El derecho de todos los españoles a disfrutar de una vivienda digna y adecuada, contenido literalmente en la Constitución de 1978, que obliga a los poderes públicos a promover las condiciones necesarias para hacer efectivo este derecho, una vez más, se interpreta de manera errónea, cuando no omisiva por los poderes públicos, y en especial por el Gobierno central, de quien depende en buena parte el impulso de la normativa aplicable, junto con las comunidades autónomas. Efectivamente, se trata de un derecho esencial para la ciudadanía, cuyo incumplimiento por las administraciones públicas, provoca una flagrante negación de este derecho social relevante.

Ciertamente, en un Estado democrático socio-liberal como el nuestro, el asunto puede abordarse desde un punto de vista económico-desarrollista, como fundamentalmente se ha venido haciendo durante estos cuarenta años de democracia. Es decir, procurando elevar el nivel de vida de la población mediante la consecución de un trabajo suficientemente remunerado y sostenido, que permita a ésta, con sus propios ingresos, adquirir o alquilar la vivienda digna y adecuada de que habla la Constitución.

Este objetivo se ha logrado, con las capas de población medias (las altas no necesitan normalmente la atención del Estado en este asunto), pero ha fallado notoriamente, para una tercera parte de la ciudadanía, es decir, la menos cualificada, y con menores ingresos, cuando no de recursos casi nulos, o nulos, sin más; acuciada por el paro y por el trabajo precario.
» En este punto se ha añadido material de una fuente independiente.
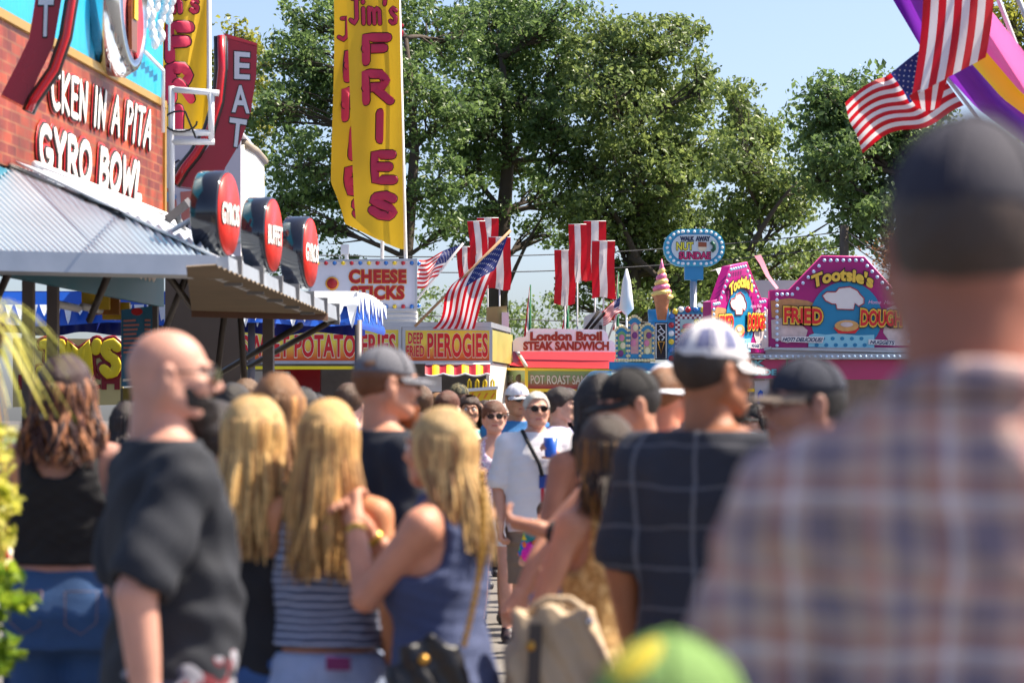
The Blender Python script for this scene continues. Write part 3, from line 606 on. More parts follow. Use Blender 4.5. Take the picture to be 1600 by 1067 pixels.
m = MB(); m.box((-5.2, 40.2, .55), (5, .6, 1.1), M('counter_blue', (40, 60, 110), .5, .1)); m.build('counter', bs)
# ---------------------------------------------------------------- fries stand in the middle distance
fs = thing('food_stand', 'long fries and pierogies stand with a lit CHEESE STICKS sign on its roof', 'food stand', (-2, 46, 0), 'food stands along the midway')
fp = Pl((0, 45, 0), 0)
def grad(name, c_bot, c_top, z0, z1):
    """printed sign face that runs from one ink colour to another up its height (as printed)"""
    if name in MATS: return MATS[name]
    m = M(name, c_bot, .35, .05); b, N, L = coords(m)
    g_ = N.new('ShaderNodeNewGeometry'); s_ = N.new('ShaderNodeSeparateXYZ'); L.new(g_.outputs['Position'], s_.inputs[0]); r_ = N.new('ShaderNodeMapRange'); r_.inputs[1].default_value = z0; r_.inputs[2].default_value = z1; L.new(s_.outputs[2], r_.inputs[0])
    cr = N.new('ShaderNodeValToRGB'); cr.color_ramp.elements[0].color = (*lin(c_bot), 1); cr.color_ramp.elements[0].position = .05; cr.color_ramp.elements[1].color = (*lin(c_top), 1); cr.color_ramp.elements[1].position = .58
    L.new(r_.outputs[0], cr.inputs[0]); L.new(cr.outputs[0], b.inputs['Base Color']); return m
def zat(py, Y): return EYE + (HY - py) * Y / FPX
sw = grad('sunset_print', (236, 96, 34), (250, 228, 84), zat(562, 45), zat(515, 45))
def board(parent, pl, poly, th, face, side, name='sign_board'):
    m = MB(); F = pl.pts(poly); m.prism(F, pl.n * -th, face, side); return m.build(name, parent)
def frame(parent, pl, poly, r, m_, name='frame', lift=.01, closed=True):
    m = MB(); q = pl.pts(poly, lift)
    n = len(q)
    for i in range(n if closed else n - 1):
        a, b = q[i], q[(i + 1) % n]; d = (b - a).normalized(); w = pl.n.cross(d) * r
        m.prism([a - w - d * r * .98, b - w - d * r * .98, b + w - d * r * .98, a + w - d * r * .98], pl.n * (r * 1.2), m_)
    return m.build(name, parent)
lred = M('letter_signred', (214, 26, 36), .4, .05); lcream = M('letter_cream', (252, 244, 212), .4, .04)
def word(parent, pl, s, q, layers, space=1.0, shear=0.0, warp=None, name='lettering'):
    mp = quadmap(pl, *q); m = MB()
    for i, (mat, off) in enumerate(layers): text(m, s, mp, mat, off, .006 + .006 * i, shear=shear, space=space, warp=warp)
    return m.build(name, parent)
b1 = board(fs, fp, [(300, 512), (626, 512), (626, 565), (300, 565)], .12, sw, alu); frame(b1, fp, [(300, 513), (625, 513), (625, 566), (300, 566)], .025, alu)
word(b1, fp, 'SWEET POTATO FRIES', [(378, 524), (618, 522), (618, 558), (378, 558)], [(lcream, .06), (lred, .03)], 1.04)
b2 = board(fs, fp, [(631, 513), (768, 513), (768, 566), (631, 566)], .12, sw, alu); frame(b2, fp, [(631, 514), (767, 514), (767, 566), (631, 566)], .025, alu)
m = MB()
for s_, q in (('DEEP', [(638, 520), (661, 520), (661, 537), (638, 537)]), ('FRIED', [(635, 540), (663, 540), (663, 557), (635, 557)]), ('PIEROGIES', [(668, 521), (762, 521), (762, 558), (668, 558)])):
    m = MB(); mp = quadmap(fp, *q); text(m, s_, mp, lcream, .055, .006, space=1.06); text(m, s_, mp, lred, .03, .012, space=1.06); m.build('lettering', b2)
sp = Pl((-.324, 45, 0), 83.8); m = MB(); sa, sb_ = fp.at(768.5, 515), P(801, 520, 48)
for z0, z1, mt in ((zat(564, 45), zat(515, 45), M('faded_print', (168, 160, 84), .4, .2, 2)),): m.prism([Vector((sa.x, 45.02, z0)), Vector((sb_.x, 48, z0)), Vector((sb_.x, 48, z1)), Vector((sa.x, 45.02, z1))], (-.05, 0, 0), mt, alu)
m.build('side_board', fs)
side = M('trailer_white', (214, 212, 208), .45, .08, 2)
m = MB()
zt = zat(511, 45); XL = P(300, 0, 45).x
m.prism([(XL, 45.02, zt), (-.33, 45.02, zt), (-.02, 48, zt), (XL, 48, zt)], (0, 0, .08), alu)
m.prism([(XL, 45.14, 0), (-.36, 45.14, 0), (-.36, 45.14, 1.05), (XL, 45.14, 1.05)], (0, .06, 0), side)
m.prism([(-.36, 45.05, 0), (-.04, 47.9, 0), (-.04, 47.9, 2.4), (-.36, 45.05, 2.4)], (-.05, 0, 0), side); m.prism([(XL, 47.6, 0), (-.06, 47.6, 0), (-.06, 47.6, zt), (XL, 47.6, zt)], (0, .05, 0), M('trailer_inside', (170, 160, 150), .6, .2))
m.prism([(XL, 44.75, 1.05), (-.36, 44.75, 1.05), (-.36, 45.3, 1.05), (XL, 45.3, 1.05)], (0, 0, .05), alu); m.build('body', fs)
m = MB(); m.prism(fp.pts([(300, 572), (600, 572), (600, 577), (300, 577)], .05), (0, .06, 0), M('yellow_strip', (246, 226, 40), .4, .05)); m.build('yellow_strip', fs)
m = MB(); m.prism([P(430, 577, 46.8), P(500, 577, 46.8), P(500, 612, 46.8), P(430, 612, 46.8)], (0, .3, 0), red); m.build('red_cabinet', fs)
m = MB(); m.prism([P(395, 580, 46), P(452, 580, 46), P(452, 640, 46), P(395, 640, 46)], (0, .3, 0), side); m.build('fryer', fs)
m = MB(); m.prism([P(652, 588, 45.3), P(690, 588, 45.3), P(690, 612, 45.3), P(652, 612, 45.3)], (0, .04, 0), white); m.build('white_board', fs)
# striped scalloped valance
va = MB(); ya, ra = M('valance_yellow', (240, 190, 40), .5, .06), M('valance_red', (160, 30, 50), .5, .06)
va.grid(lambda u, v: P(664 + 102 * u, 569 + (14 + 4 * abs(math.sin(u * math.pi * 3 + .5))) * v, 44.9 - .3 * v + .03 * math.sin(u * 30)), 64, 3, lambda u, v: ya if int(u * 9) % 2 else ra); vo = va.build('valance', fs)
m = MB(); m.tube([P(664 + 102 * i / 48, 569.5 + 14 + 4 * abs(math.sin(i / 48 * math.pi * 3 + .5)), 44.58) for i in range(49)], .014, white, 5); m.build('trim', vo)
m = MB(); m.tube([P(665, 569, 44.9), P(766, 569, 44.9)], .02, white); m.build('rail', vo)
# yellow french fry basket sign with loop handles
fb = MB(); fb.prism([P(730, 612, 44.6), P(776, 608, 44.6), P(775, 624, 44.6), P(729, 628, 44.6)], (0, .1, 0), M('fry_yellow', (240, 200, 30), .4, .1)); fb.prism([P(728, 607, 44.55), P(778, 603, 44.55), P(778, 608, 44.55), P(728, 612, 44.55)], (0, .18, 0), white); fbo = fb.build('fry_basket_sign', fs)
for k in range(4):
    m = MB(); x = 733 + 12 * k; m.tube([P(x - 2, 610, 44.6), P(x - 1.5, 596, 44.6), P(x + .5, 593, 44.6), P(x + 2.5, 596, 44.6), P(x + 3, 610, 44.6)], .018, M('fry_yellow', ()), 6); m.build('loop_handle', fbo)
m = MB()
for k in range(4): m.prism([P(733 + 11 * k, 622, 44.59), P(738 + 11 * k, 614, 44.59), P(741 + 11 * k, 614, 44.59), P(736 + 11 * k, 622, 44.59)], (0, -.008, 0), M('fry_orange', (226, 130, 30), .4, .1))
m.build('stripe_print', fbo)
m = MB(); m.tube([P(752, 626, 44.65), P(752, HY + EYE * FPX / 44.65, 44.65)], .025, alu); m.build('stand', fbo)
# cheese sticks sign on the roof
cp = Pl((0, 46, 0), 0); grw = M('sign_white', (216, 216, 226), .4, .05)
cs_ = board(fs, cp, [(484, 408), (651, 406), (651, 484), (484, 484)], .2, grw, alu)
frame(cs_, cp, [(484, 408), (650, 406), (650, 484), (484, 484)], .02, alu)
lor = M('letter_orange', (240, 170, 60), .4, .06); ldr = M('letter_darkred', (176, 22, 28), .4, .05)
m = MB()
for s_, q in (('CHEESE', [(546, 422), (634, 422), (634, 442), (546, 442)]), ('STICKS', [(549, 448), (631, 447), (631, 467), (549, 468)])):
    m = MB(); mp = quadmap(cp, *q); text(m, s_, mp, lor, .085, .008, space=1.1); text(m, s_, mp, ldr, .05, .016, space=1.1); m.build('lettering', cs_)
m = MB(); m.lathe(cp.at(519, 443, .006), [(.11, 0), (.11, .012)], lor, 20, cp.n); m.lathe(cp.at(519, 443, .02), [(.085, 0), (.085, .012)], ldr, 20, cp.n); m.build('dot_print', cs_)
cols = [bulby, bulbr, bulbb]
bulbs(cs_, [cp.at(496 + 13.4 * i, 411, .02) for i in range(12)], cp.n, .037, cols); bulbs(cs_, [cp.at(496 + 13.4 * i, 479, .02) for i in range(12)], cp.n, .037, cols)
bulbs(cs_, [cp.at(654, 412 + 66 * i, -.04) for i in range(2)], cp.n, .04, [bulbb])
m = MB(); m.prism([P(540, 485, 46), P(650, 485, 46), P(650, 511, 46), P(540, 511, 46)], (0, 1, 0), side); 
for k in range(3): m.prism([P(540, 490 + 7 * k, 45.97), P(652, 490 + 7 * k, 45.97), P(652, 492 + 7 * k, 45.97), P(540, 492 + 7 * k, 45.97)], (0, .03, 0), alu)
m.build('sign_base', fs)
m = MB(); m.box(P(539, 390, 46.2), (.13, .1, .16), white); m.tube([P(540, 392, 46.2), P(543, 410, 46.2)], .03, white); m.tube([P(535, 396, 46.2), P(530, 402, 46.2), P(532, 410, 46.2)], .012, white, 5); m.build('camera_box', cs_)

# feather banners: Jim's FRIES
bny = M('banner_yellow', (226, 182, 34), .6, .08, 1.2, .2, trans=.25, bscale=5); bnr = M('banner_red', (216, 48, 84), .6, .06, trans=.1); bnk = M('banner_ink', (60, 24, 20), .6, .05)
def banner(label, Y, fn, pole, letters, jims, foot=0.0):
    """fn(u,v) -> pixel x,y and depth offset; v=0 top"""
    t = thing('banner', label, 'banner', P(pole[1][0], HY + EYE * FPX / Y, Y), "yellow fries banners")
    S = lambda u, v: P(*fn(u, v)[:2], Y + fn(u, v)[2])
    m = MB(); m.grid(S, 14, 60, bny); fl = m.build('cloth', t)
    nrm = Vector((0, -1, 0)); m = MB()
    for ch, (u0, v0, u1, v1) in letters:
        mp = lambda a, b, l=0.0: S(u0 + (u1 - u0) * a, v1 - .012 + (v0 - v1 + .022) * b) + nrm * l
        brush(m, ch, mp, .088, bnk, nrm, .016, flat=.1); brush(m, ch, mp, .073, bnr, nrm, .024, flat=.15)
    for ch, (u0, v0, u1, v1) in jims:
        mp = lambda a, b, l=0.0: S(u0 + (u1 - u0) * a, v1 + (v0 - v1) * b) + nrm * l
        brush(m, ch, mp, .042, bnk, nrm, .016, flat=.12); brush(m, ch, mp, .03, bnr, nrm, .024, flat=.15)
    m.build('lettering', fl)
    m = MB(); m.tube([P(*pole[0], Y + .03), P(*pole[1], Y + .03), Vector((P(*pole[1], Y).x, Y + .03, foot))], .03, white, 8); m.build('pole', t)
    return t
FR = [('F', (.26, .42, .76, .505)), ('R', (.22, .517, .82, .612)), ('I', (.44, .624, .72, .715)), ('E', (.4, .735, .82, .825)), ('S', (.32, .845, .86, .93))]
def f1(u, v):
    # right banner, top above the picture; bottom curls to the left
    y = -190 + 580 * v; xl = 538 + (v * 24) ** 1.0 - 3; xr = 622 - 0 + 10 * v
    xl = 534 + 22 * v; b = max(0, v - .86) / .14
    yy = y - 46 * b * (1 - u) ** 1.5
    return xl + (xr - 1 - xl) * u, yy, .1 * math.sin(v * 9 + u * 4) * (1 - u) + .12 * math.sin(u * 5) * u
banner("front yellow banner lettered Jim's FRIES on a white pole above the fries stand", 46.5, f1, ((618, -200), (634, 408)), FR, [("Jim's", (.05, .325, .95, .392))], zt + .08)
def f2(u, v):
    y = -170 + 556 * v; b = max(0, v - .82) / .18; xl = 512 + 12 * v + 6 * math.sin(v * 5); xr = 606
    return xl + (xr - xl) * u + 30 * b * (1 - u) * (1 - b * .3), y - 36 * b * (1 - u) - 4 * u, .45 + .1 * math.sin(v * 8 + u * 5)
banner("rear yellow fries banner half hidden behind the front one", 47.2, f2, ((604, -180), (597, 405)), [('F', (.2, .45, .62, .54)), ('R', (.16, .555, .6, .65)), ('I', (.3, .665, .46, .76)), ('E', (.26, .777, .62, .868)), ('S', (.3, .88, .6, .955))], [("Jim's", (.06, .36, 1.3, .42))], zt + .08)
def f3(u, v):
    y = -190 + 398 * v; return 252 + 72 * u + 2 * v, y, .1 * math.sin(u * 6 + v * 4)
banner("yellow fries banner in a white frame behind the brick gyro wall", 36, f3, ((326, -200), (327, 230)), [('F', (.12, .575, .6, .72)), ('R', (.12, .735, .62, .88)), ('I', (.24, .9, .42, .995))], [("Jim's", (-.3, .455, .8, .525))])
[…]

Para este sector hay que buscar una solución eficaz y desnuda de retórica electoralista, desde luego.

¿Qué hacer, pues? Por ejemplo, acudir a la vía de la adquisición de vivienda social “digna y adecuada” a que se refiere el texto constitucional a precios equitativos de mercado. O bien construir vivienda social por la administración pública, para facilitar a la población menos pudiente, una vivienda en alquiler a precio asequible o mediante cuotas para su adquisición, ajustadas a su nivel real de vida. O quizás, se podría financiar de manera eficiente una parte sustanciosa del alquiler con cargo a las arcas públicas, opción que parece ser por la que se han inclinado las autonomías, hasta ahora, con poco éxito, dicho sea de paso. Han podido paliar el problema, pero en absoluto eliminarlo.

En cualquier caso, lo que no cabe es desentenderse de esta enorme cuestión y cargarla directamente al resto de la ciudadanía por el hecho de disponer de alguna vivienda, normalmente conseguida a costa de grandes sacrificios durante una gran parte de su vida. Es lo que supone la actual e increíble tolerancia de los poderes públicos con la okupación de viviendas privadas. Actitud ésta que provoca una angustiosa inseguridad jurídica, y un claro deterioro de la convivencia ciudadana, que llega con frecuencia al enfrentamiento, especialmente en las comunidades de propietarios. Estamos ante otro atajo inaceptable, que ataca frontalmente otros dos derechos constitucionales, como son el de la inviolabilidad del domicilio y la propiedad privada, en un Estado de derecho como el nuestro.